Tuesday, August 28, 2012

because I still believe what I believe.... part 1

I'm back... again. It has been a while, life has ben busy (lame excuse I know, also because life is about to become exponentially more hectic). This post is one I've been mulling over and thinking about for a while, then it was kicked into motion by our recent (wonderful, relaxing, fun, amazing) vacation to California. So fair warning for those who want to turn back now, this is a blog post about religion, so be prepared for views that may not be fully aligned with your own. My goal is to portray my experience, and is in no way meant to offend anyone. So proceed and read at your own risk.

Our vacation had been planned a year in advance. My mom and her best friend made all the reservations and my sister and her family, and me and my family, had a year to prepare and to make it all work with various schedules and such. For 5 days we stole away to the beautiful Santa Cruz mountains (to be more specific, the town of Felton), surrounded by truly inspiring redwood trees, we stayed at Mt.Hermon. Mt.Hermon is a christian family camp. As a youth for 3 years I attended its high school branch, Ponderosa for a week long summer camp. I knew (and told my husband ahead of time) what would be our daily routine when we arrived. In the morning there was a chapel session (akin to a devotional) that included announcements for the day, sometimes a skit relating to the week's theme, praise and worship music, and a speaker. A short break then several workshops were offered. The afternoon was left up to us campers, and filled with much fun and relaxation. The evenings had a chapel session as well (almost the same as the morning but with a different speaker) and then activities available afterwards. I knew Daniel would probably be bored with the chapel sessions (he did not want me to interpret for him, so I honored his request), but other than that I had no qualms with our daily routine. The first night we arrived, there was a fun and yummy barbecue for all the families to enjoy together, information was given to everyone to let them know of the activities and workshops for the week. One workshop being offered was about Mitt Romney and Mormonism, I was interested in going and seeing what they had to say. My mom commented, "they probably are not going to say nice things", I responded "well, then maybe I can educate them". What followed was my own personal enlightenment.
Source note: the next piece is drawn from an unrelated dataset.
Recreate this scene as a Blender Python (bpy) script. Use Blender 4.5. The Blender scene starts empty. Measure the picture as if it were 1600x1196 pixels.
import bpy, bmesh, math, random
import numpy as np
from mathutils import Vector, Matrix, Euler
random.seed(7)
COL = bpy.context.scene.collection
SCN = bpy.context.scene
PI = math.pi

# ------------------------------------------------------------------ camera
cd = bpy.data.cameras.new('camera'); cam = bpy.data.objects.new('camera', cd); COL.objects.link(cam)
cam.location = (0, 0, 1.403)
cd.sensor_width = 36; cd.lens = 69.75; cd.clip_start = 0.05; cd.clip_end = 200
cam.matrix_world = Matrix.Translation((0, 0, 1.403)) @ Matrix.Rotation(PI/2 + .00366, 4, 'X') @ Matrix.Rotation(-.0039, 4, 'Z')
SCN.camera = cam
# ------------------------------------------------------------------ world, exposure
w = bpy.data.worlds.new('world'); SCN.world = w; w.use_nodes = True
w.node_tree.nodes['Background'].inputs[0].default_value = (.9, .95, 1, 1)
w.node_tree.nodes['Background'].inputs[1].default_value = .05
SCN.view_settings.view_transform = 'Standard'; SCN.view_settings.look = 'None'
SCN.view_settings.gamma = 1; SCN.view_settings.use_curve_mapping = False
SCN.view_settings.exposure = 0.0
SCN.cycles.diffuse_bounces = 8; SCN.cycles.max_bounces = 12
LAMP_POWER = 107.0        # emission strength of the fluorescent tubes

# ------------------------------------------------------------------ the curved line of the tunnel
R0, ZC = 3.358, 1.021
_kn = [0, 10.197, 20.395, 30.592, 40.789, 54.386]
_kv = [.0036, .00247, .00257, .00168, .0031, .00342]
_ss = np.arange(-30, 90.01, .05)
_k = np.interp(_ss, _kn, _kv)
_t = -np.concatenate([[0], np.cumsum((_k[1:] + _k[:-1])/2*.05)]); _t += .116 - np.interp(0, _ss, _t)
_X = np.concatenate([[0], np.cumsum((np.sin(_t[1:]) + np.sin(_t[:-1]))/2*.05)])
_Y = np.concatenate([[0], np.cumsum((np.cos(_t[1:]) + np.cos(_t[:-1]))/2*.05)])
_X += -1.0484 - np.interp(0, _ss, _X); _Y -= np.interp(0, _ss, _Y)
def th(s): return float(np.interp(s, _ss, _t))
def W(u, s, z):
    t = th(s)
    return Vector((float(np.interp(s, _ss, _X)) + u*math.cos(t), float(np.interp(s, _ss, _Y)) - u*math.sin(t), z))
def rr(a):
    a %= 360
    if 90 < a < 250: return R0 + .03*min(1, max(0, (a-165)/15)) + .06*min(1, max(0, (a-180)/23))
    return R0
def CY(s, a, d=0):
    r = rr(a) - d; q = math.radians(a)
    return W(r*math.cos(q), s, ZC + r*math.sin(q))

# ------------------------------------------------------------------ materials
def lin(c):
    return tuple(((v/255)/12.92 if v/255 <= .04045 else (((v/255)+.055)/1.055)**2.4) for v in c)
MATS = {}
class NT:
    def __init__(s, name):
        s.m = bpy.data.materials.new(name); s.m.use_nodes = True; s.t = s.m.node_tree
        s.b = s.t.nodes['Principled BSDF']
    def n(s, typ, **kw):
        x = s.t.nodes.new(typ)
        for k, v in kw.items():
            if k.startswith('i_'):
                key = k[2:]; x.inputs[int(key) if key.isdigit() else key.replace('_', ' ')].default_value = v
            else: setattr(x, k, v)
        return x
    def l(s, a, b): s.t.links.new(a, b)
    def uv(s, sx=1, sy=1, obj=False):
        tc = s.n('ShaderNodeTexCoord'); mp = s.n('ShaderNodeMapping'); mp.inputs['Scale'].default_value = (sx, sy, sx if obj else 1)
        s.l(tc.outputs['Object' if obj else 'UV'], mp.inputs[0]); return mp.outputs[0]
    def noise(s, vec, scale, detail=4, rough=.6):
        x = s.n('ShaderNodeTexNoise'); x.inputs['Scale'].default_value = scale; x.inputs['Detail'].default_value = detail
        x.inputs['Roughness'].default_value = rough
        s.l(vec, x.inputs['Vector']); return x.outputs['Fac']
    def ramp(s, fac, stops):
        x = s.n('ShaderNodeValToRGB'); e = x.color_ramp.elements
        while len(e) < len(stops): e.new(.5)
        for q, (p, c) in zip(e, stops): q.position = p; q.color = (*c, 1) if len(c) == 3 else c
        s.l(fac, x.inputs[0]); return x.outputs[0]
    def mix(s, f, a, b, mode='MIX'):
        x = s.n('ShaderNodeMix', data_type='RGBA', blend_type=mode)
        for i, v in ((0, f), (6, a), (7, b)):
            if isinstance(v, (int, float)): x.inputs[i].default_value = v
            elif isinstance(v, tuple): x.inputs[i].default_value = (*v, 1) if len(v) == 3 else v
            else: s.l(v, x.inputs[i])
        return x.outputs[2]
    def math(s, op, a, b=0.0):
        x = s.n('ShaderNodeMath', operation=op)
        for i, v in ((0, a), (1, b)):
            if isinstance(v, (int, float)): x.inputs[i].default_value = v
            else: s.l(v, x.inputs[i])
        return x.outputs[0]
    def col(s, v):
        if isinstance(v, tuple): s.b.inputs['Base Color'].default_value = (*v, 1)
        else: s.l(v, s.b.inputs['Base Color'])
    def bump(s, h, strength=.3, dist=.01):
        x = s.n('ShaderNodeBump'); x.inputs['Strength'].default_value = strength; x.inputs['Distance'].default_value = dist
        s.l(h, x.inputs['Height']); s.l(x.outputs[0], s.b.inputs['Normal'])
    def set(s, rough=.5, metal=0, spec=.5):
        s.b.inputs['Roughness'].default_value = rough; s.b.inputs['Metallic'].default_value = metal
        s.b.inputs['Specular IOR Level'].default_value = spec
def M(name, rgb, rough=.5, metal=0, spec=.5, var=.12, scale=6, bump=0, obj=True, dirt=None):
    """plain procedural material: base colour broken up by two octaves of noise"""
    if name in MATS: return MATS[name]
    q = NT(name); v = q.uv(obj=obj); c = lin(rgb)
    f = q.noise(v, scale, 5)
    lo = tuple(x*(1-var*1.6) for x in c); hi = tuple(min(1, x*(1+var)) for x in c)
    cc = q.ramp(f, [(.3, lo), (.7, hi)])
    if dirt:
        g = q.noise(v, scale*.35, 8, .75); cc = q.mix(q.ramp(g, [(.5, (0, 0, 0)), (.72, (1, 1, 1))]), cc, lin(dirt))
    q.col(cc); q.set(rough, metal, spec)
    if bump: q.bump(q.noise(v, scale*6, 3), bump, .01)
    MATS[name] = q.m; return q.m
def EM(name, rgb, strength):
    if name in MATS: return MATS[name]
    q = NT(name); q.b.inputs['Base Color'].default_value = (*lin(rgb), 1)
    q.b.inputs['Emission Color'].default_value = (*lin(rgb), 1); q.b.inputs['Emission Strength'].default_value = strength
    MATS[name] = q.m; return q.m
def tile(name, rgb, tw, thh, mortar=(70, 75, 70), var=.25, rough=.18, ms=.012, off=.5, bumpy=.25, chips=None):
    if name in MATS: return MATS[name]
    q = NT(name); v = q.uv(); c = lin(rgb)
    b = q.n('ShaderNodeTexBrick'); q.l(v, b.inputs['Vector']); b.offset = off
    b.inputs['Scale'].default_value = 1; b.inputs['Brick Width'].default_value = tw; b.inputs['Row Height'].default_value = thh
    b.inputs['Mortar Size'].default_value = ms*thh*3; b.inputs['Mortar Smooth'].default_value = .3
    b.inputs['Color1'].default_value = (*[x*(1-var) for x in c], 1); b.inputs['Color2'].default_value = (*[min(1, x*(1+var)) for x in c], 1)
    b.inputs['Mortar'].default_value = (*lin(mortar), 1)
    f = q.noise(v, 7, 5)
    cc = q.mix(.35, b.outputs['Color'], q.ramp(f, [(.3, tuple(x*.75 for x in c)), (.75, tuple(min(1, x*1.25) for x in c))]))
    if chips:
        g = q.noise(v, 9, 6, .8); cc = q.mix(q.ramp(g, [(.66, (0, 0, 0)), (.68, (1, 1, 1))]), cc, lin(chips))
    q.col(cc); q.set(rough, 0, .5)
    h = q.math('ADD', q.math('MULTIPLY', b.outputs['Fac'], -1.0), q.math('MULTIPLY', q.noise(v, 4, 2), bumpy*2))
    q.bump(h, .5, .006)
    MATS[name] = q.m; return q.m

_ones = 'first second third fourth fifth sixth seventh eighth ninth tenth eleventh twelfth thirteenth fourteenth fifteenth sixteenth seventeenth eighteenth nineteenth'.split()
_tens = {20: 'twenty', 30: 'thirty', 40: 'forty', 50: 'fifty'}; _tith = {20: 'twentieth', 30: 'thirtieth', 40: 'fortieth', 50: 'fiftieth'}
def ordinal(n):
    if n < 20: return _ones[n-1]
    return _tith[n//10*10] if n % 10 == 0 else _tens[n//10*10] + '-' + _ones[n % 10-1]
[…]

The workshop was a three part series, over three days a man (who grew up in the LDS church and left in his teen years who still lives in Utah and his the founder of "Standing United Ministry") taught and lectured about the history of mormonism, what they believe ( and consequently how it is doctrinally 'wrong' as it is not a sect of christianity) and how to bridge the divide and talk with them (and convert them). Over the course of three days, I sat and listened with my mom, my sister, my brother-in-law and family friends (all of whom are evangelical christians). I will be honest, I felt out of place, I felt like a black sheep. For the most part, everything that man said was true, some of it may have been presented in a skewed light, but it was true none-the-less. My emotions ran the gamut, I was angry, confused, and defensive. I felt vulnerable and unsure.  He said things about the LDS church and Joseph Smith I had never heard (most  of which was entirely unflattering), he said things I did know, but when spoken aloud to a room full of skeptical evangelicals sounded awful. The man threw our names and dates so fast that it was hard to follow. He name dropped the boost his credibility, evangelical theologians and LDS general authorities alike. I will admit, the time he has spent in the company of so many general authorities of the church, makes me wish I could do the same. With the connections he had, it was obvious that he was at the forefront of this discussion. Day one ended with admonition to have this discussion about religion with love and openness, without defensiveness and hate. Some of the things and way he said things did not sit right with me, and I was not entirely sure why.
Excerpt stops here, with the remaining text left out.